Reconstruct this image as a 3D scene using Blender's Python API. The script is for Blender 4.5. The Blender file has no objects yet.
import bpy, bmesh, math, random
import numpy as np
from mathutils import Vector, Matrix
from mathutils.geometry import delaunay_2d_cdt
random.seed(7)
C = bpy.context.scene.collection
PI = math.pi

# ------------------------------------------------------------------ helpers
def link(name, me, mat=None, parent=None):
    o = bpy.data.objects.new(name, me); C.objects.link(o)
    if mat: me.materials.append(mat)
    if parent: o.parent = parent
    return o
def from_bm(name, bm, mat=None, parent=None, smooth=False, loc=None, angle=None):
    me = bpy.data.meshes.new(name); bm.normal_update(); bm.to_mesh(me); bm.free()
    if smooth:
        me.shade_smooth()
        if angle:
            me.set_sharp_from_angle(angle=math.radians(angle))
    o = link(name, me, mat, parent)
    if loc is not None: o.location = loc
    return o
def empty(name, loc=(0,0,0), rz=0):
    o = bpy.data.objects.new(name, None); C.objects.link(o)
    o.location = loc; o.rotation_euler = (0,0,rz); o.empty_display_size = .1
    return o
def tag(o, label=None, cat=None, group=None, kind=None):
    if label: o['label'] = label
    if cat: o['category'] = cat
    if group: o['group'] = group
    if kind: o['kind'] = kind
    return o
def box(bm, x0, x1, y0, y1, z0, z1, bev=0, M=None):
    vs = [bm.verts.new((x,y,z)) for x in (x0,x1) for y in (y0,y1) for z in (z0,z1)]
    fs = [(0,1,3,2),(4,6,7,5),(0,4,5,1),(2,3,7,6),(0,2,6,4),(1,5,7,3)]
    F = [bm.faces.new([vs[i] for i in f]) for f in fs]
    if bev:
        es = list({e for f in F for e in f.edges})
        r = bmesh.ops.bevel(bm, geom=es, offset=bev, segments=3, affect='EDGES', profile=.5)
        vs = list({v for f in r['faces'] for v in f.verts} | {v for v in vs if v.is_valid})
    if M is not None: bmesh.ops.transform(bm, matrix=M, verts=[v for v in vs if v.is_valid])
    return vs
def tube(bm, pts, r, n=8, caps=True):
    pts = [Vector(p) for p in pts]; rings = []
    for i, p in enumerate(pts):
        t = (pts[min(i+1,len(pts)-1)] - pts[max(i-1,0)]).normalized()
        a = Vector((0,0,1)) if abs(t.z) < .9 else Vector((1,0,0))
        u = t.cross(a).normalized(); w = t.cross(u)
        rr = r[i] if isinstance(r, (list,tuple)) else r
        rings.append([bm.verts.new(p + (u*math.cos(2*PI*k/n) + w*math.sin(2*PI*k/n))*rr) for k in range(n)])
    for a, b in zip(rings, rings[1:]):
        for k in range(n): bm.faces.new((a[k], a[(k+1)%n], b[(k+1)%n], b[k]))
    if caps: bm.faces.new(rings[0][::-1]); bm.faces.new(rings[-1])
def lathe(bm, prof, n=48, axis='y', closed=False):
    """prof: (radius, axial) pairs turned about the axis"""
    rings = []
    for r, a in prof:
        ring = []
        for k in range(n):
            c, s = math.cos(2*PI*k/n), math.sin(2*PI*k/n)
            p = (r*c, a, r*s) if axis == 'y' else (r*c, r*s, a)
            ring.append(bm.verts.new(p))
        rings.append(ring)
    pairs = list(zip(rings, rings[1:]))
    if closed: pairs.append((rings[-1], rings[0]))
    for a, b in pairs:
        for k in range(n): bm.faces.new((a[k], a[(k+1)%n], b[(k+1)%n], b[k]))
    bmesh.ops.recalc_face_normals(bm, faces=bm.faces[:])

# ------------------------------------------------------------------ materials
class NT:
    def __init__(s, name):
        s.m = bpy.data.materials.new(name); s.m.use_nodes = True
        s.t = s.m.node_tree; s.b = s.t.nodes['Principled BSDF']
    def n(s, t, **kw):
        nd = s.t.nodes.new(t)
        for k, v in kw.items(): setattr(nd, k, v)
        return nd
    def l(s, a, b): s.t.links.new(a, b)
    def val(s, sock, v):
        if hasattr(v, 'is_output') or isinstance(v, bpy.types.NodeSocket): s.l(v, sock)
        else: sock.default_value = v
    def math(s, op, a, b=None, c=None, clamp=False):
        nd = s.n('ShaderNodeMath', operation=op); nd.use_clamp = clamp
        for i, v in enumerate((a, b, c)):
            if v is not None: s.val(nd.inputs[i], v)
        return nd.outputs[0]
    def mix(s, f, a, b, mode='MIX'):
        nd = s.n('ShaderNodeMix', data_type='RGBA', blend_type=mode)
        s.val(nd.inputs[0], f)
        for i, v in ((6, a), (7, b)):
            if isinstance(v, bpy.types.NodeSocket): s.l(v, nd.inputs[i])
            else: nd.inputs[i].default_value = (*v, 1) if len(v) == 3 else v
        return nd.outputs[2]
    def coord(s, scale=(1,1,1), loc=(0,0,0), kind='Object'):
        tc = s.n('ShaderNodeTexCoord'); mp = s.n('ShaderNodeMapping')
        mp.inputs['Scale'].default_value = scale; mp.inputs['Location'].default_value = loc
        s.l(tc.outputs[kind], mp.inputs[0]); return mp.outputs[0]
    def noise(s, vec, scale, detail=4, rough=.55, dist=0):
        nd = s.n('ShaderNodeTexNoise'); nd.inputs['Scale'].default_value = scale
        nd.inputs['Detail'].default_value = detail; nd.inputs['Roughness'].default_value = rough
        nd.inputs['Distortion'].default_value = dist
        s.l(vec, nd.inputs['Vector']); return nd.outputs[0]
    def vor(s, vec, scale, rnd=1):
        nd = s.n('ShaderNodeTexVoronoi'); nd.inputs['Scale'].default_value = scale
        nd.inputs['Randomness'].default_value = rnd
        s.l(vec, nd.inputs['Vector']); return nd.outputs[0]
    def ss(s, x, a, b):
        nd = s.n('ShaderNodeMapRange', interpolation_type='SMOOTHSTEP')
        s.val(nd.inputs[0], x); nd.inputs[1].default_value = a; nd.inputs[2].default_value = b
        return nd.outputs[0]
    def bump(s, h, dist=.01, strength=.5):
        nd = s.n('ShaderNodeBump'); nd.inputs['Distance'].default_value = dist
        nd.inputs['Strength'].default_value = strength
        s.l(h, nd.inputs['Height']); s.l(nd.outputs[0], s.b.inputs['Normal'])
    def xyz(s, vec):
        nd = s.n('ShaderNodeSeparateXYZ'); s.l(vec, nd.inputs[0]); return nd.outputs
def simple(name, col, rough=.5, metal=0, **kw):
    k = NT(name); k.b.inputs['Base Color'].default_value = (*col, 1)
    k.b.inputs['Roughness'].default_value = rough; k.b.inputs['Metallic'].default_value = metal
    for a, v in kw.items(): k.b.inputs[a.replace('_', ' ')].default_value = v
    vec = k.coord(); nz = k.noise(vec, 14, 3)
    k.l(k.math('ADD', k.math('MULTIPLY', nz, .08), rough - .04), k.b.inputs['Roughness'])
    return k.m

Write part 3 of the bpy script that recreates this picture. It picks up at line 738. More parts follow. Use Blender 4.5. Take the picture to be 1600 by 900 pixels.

---*---

__Written request__
Every line of the records above needs to be given again exactly.

__Output for this task__
Reconstruct this image as a 3D scene using Blender's Python API. The script is for Blender 4.5. The Blender file has no objects yet.
import bpy, bmesh, math, random
import numpy as np
from mathutils import Vector, Matrix
from mathutils.geometry import delaunay_2d_cdt
random.seed(7)
C = bpy.context.scene.collection
PI = math.pi

# ------------------------------------------------------------------ helpers
def link(name, me, mat=None, parent=None):
    o = bpy.data.objects.new(name, me); C.objects.link(o)
    if mat: me.materials.append(mat)
    if parent: o.parent = parent
    return o
def from_bm(name, bm, mat=None, parent=None, smooth=False, loc=None, angle=None):
    me = bpy.data.meshes.new(name); bm.normal_update(); bm.to_mesh(me); bm.free()
    if smooth:
        me.shade_smooth()
        if angle:
            me.set_sharp_from_angle(angle=math.radians(angle))
    o = link(name, me, mat, parent)
    if loc is not None: o.location = loc
    return o
def empty(name, loc=(0,0,0), rz=0):
    o = bpy.data.objects.new(name, None); C.objects.link(o)
    o.location = loc; o.rotation_euler = (0,0,rz); o.empty_display_size = .1
    return o
def tag(o, label=None, cat=None, group=None, kind=None):
    if label: o['label'] = label
    if cat: o['category'] = cat
    if group: o['group'] = group
    if kind: o['kind'] = kind
    return o
def box(bm, x0, x1, y0, y1, z0, z1, bev=0, M=None):
    vs = [bm.verts.new((x,y,z)) for x in (x0,x1) for y in (y0,y1) for z in (z0,z1)]
    fs = [(0,1,3,2),(4,6,7,5),(0,4,5,1),(2,3,7,6),(0,2,6,4),(1,5,7,3)]
    F = [bm.faces.new([vs[i] for i in f]) for f in fs]
    if bev:
        es = list({e for f in F for e in f.edges})
        r = bmesh.ops.bevel(bm, geom=es, offset=bev, segments=3, affect='EDGES', profile=.5)
        vs = list({v for f in r['faces'] for v in f.verts} | {v for v in vs if v.is_valid})
    if M is not None: bmesh.ops.transform(bm, matrix=M, verts=[v for v in vs if v.is_valid])
    return vs
def tube(bm, pts, r, n=8, caps=True):
    pts = [Vector(p) for p in pts]; rings = []
    for i, p in enumerate(pts):
        t = (pts[min(i+1,len(pts)-1)] - pts[max(i-1,0)]).normalized()
        a = Vector((0,0,1)) if abs(t.z) < .9 else Vector((1,0,0))
        u = t.cross(a).normalized(); w = t.cross(u)
        rr = r[i] if isinstance(r, (list,tuple)) else r
        rings.append([bm.verts.new(p + (u*math.cos(2*PI*k/n) + w*math.sin(2*PI*k/n))*rr) for k in range(n)])
    for a, b in zip(rings, rings[1:]):
        for k in range(n): bm.faces.new((a[k], a[(k+1)%n], b[(k+1)%n], b[k]))
    if caps: bm.faces.new(rings[0][::-1]); bm.faces.new(rings[-1])
def lathe(bm, prof, n=48, axis='y', closed=False):
    """prof: (radius, axial) pairs turned about the axis"""
    rings = []
    for r, a in prof:
        ring = []
        for k in range(n):
            c, s = math.cos(2*PI*k/n), math.sin(2*PI*k/n)
            p = (r*c, a, r*s) if axis == 'y' else (r*c, r*s, a)
            ring.append(bm.verts.new(p))
        rings.append(ring)
    pairs = list(zip(rings, rings[1:]))
    if closed: pairs.append((rings[-1], rings[0]))
    for a, b in pairs:
        for k in range(n): bm.faces.new((a[k], a[(k+1)%n], b[(k+1)%n], b[k]))
    bmesh.ops.recalc_face_normals(bm, faces=bm.faces[:])

# ------------------------------------------------------------------ materials
class NT:
    def __init__(s, name):
        s.m = bpy.data.materials.new(name); s.m.use_nodes = True
        s.t = s.m.node_tree; s.b = s.t.nodes['Principled BSDF']
    def n(s, t, **kw):
        nd = s.t.nodes.new(t)
        for k, v in kw.items(): setattr(nd, k, v)
        return nd
    def l(s, a, b): s.t.links.new(a, b)
    def val(s, sock, v):
        if hasattr(v, 'is_output') or isinstance(v, bpy.types.NodeSocket): s.l(v, sock)
        else: sock.default_value = v
    def math(s, op, a, b=None, c=None, clamp=False):
        nd = s.n('ShaderNodeMath', operation=op); nd.use_clamp = clamp
        for i, v in enumerate((a, b, c)):
            if v is not None: s.val(nd.inputs[i], v)
        return nd.outputs[0]
    def mix(s, f, a, b, mode='MIX'):
        nd = s.n('ShaderNodeMix', data_type='RGBA', blend_type=mode)
        s.val(nd.inputs[0], f)
        for i, v in ((6, a), (7, b)):
            if isinstance(v, bpy.types.NodeSocket): s.l(v, nd.inputs[i])
            else: nd.inputs[i].default_value = (*v, 1) if len(v) == 3 else v
        return nd.outputs[2]
    def coord(s, scale=(1,1,1), loc=(0,0,0), kind='Object'):
        tc = s.n('ShaderNodeTexCoord'); mp = s.n('ShaderNodeMapping')
        mp.inputs['Scale'].default_value = scale; mp.inputs['Location'].default_value = loc
        s.l(tc.outputs[kind], mp.inputs[0]); return mp.outputs[0]
    def noise(s, vec, scale, detail=4, rough=.55, dist=0):
        nd = s.n('ShaderNodeTexNoise'); nd.inputs['Scale'].default_value = scale
        nd.inputs['Detail'].default_value = detail; nd.inputs['Roughness'].default_value = rough
        nd.inputs['Distortion'].default_value = dist
        s.l(vec, nd.inputs['Vector']); return nd.outputs[0]
    def vor(s, vec, scale, rnd=1):
        nd = s.n('ShaderNodeTexVoronoi'); nd.inputs['Scale'].default_value = scale
        nd.inputs['Randomness'].default_value = rnd
        s.l(vec, nd.inputs['Vector']); return nd.outputs[0]
    def ss(s, x, a, b):
        nd = s.n('ShaderNodeMapRange', interpolation_type='SMOOTHSTEP')
        s.val(nd.inputs[0], x); nd.inputs[1].default_value = a; nd.inputs[2].default_value = b
        return nd.outputs[0]
    def bump(s, h, dist=.01, strength=.5):
        nd = s.n('ShaderNodeBump'); nd.inputs['Distance'].default_value = dist
        nd.inputs['Strength'].default_value = strength
        s.l(h, nd.inputs['Height']); s.l(nd.outputs[0], s.b.inputs['Normal'])
    def xyz(s, vec):
        nd = s.n('ShaderNodeSeparateXYZ'); s.l(vec, nd.inputs[0]); return nd.outputs
def simple(name, col, rough=.5, metal=0, **kw):
    k = NT(name); k.b.inputs['Base Color'].default_value = (*col, 1)
    k.b.inputs['Roughness'].default_value = rough; k.b.inputs['Metallic'].default_value = metal
    for a, v in kw.items(): k.b.inputs[a.replace('_', ' ')].default_value = v
    vec = k.coord(); nz = k.noise(vec, 14, 3)
    k.l(k.math('ADD', k.math('MULTIPLY', nz, .08), rough - .04), k.b.inputs['Roughness'])
    return k.m

Write part 3 of the bpy script that recreates this picture. It picks up at line 738. More parts follow. Use Blender 4.5. Take the picture to be 1600 by 900 pixels.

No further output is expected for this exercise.